On Mon, 23 Jul 2012 23:06:45 +1000, Chris Angelico wrote:

> On Mon, Jul 23, 2012 at 10:55 PM, Roy Smith <roy at panix.com> wrote:
>> Some day, we're going to have programming languages that take advantage
>> of the full unicode character set.  Right now, we're working in ASCII
>> and creating silly digrams/trigrams like r'' for raw strings (and
>> triple-quotes for multi-line strings).  Not to mention <=, >=, ==, !=. 
>> And in languages other than python, things like ->, => (arrows for
>> structure membership), and so on.
> 
> REXX predates Unicode, I think, or at least its widespread adoption, but
> it has a non-ASCII operator:
> 
> http://www.rexswain.com/rexx.html#operators

Only one? Pfft.

What's the difference between >> "Strictly greater than" and < "Greater 
than"?


> But personally, I've always used backslash. It's nothing to do with
> ASCII and everything to do with having it on the keyboard. Before you
> get a language that uses full Unicode, you'll need to have fairly
> generally available keyboards that have those keys.
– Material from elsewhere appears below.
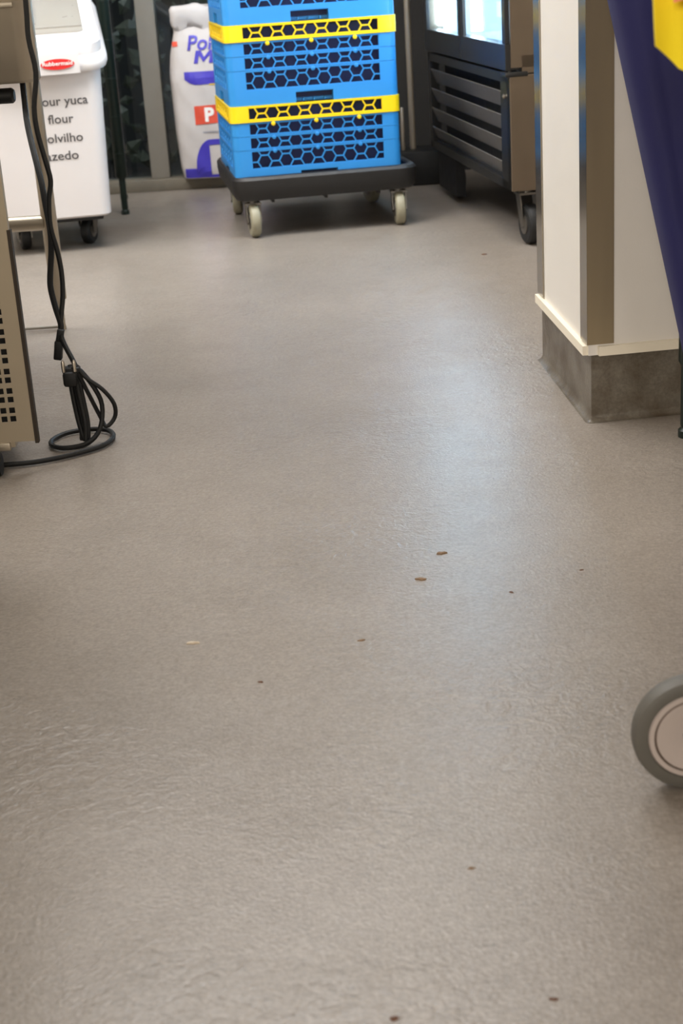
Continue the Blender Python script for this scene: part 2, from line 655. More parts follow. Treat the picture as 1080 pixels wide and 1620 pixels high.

Or sensible, easy to remember mnemonics for additional characters. Back 
in 1984, Apple Macs made it trivial to enter useful non-ASCII characters 
from the keyboard. E.g.:

Shift-4 gave $
Option-4 gave ¢
Option-c gave ©
Option-r gave ®

Dead-keys made accented characters easy too:

Option-u o gave ö
Option-u e gave ë

etc. And because it was handled by the operating system, *every* 
application supported it, automatically.